### INSTRUCTIONS TO FOLLOW
Return only what lies between the first line of the entries and the line containing "struct('trim_soffit_border', st, M_STRIP, 'pale", both lines included.

### ENTRIES SUPPLIED
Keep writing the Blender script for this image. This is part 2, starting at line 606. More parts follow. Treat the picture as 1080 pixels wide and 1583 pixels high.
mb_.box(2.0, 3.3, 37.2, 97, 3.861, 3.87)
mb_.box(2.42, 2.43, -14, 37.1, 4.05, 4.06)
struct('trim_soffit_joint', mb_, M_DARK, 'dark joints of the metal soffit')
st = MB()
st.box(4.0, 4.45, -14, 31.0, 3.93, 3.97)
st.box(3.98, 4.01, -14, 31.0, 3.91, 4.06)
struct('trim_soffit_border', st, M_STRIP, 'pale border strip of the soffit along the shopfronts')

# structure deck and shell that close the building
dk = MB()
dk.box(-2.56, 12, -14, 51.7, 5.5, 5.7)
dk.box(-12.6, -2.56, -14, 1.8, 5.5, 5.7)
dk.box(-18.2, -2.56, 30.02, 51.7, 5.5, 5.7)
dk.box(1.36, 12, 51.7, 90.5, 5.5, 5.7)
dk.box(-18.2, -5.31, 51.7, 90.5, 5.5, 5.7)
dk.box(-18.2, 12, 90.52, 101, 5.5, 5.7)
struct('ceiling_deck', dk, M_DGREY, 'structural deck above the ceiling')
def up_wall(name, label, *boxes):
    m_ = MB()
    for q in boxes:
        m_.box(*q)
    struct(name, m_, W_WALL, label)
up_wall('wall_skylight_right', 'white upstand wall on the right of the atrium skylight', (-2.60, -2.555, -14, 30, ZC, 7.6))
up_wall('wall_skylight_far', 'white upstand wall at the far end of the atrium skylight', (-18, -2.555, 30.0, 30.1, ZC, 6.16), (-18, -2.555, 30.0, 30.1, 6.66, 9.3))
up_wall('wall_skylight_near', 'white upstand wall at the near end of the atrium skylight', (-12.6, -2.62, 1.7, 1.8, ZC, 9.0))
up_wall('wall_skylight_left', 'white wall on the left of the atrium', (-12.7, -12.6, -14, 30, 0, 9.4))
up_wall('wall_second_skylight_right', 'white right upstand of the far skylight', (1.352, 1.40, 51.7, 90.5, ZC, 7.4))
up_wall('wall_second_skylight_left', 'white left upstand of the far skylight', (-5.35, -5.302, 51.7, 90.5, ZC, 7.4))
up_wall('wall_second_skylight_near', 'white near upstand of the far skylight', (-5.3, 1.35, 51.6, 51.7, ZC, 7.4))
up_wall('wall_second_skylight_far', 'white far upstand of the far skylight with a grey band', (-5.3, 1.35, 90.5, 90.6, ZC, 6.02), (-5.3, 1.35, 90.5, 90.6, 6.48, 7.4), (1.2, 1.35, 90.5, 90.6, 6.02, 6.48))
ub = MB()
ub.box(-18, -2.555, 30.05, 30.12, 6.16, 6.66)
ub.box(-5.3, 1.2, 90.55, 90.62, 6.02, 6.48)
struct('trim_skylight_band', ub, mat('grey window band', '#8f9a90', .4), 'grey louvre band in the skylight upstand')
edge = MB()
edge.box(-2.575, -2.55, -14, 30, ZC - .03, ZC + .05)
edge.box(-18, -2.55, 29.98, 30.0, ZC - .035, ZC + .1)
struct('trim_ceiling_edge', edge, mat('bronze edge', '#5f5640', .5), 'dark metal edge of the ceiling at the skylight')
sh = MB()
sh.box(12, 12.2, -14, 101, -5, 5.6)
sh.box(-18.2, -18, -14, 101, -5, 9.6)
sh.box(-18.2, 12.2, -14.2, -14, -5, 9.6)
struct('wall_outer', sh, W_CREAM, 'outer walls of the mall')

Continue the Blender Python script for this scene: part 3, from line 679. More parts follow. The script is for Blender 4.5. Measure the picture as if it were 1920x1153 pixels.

### FINAL ANSWER
Keep writing the Blender script for this image. This is part 2, starting at line 606. More parts follow. Treat the picture as 1080 pixels wide and 1583 pixels high.
mb_.box(2.0, 3.3, 37.2, 97, 3.861, 3.87)
mb_.box(2.42, 2.43, -14, 37.1, 4.05, 4.06)
struct('trim_soffit_joint', mb_, M_DARK, 'dark joints of the metal soffit')
st = MB()
st.box(4.0, 4.45, -14, 31.0, 3.93, 3.97)
st.box(3.98, 4.01, -14, 31.0, 3.91, 4.06)
struct('trim_soffit_border', st, M_STRIP, 'pale border strip of the soffit along the shopfronts')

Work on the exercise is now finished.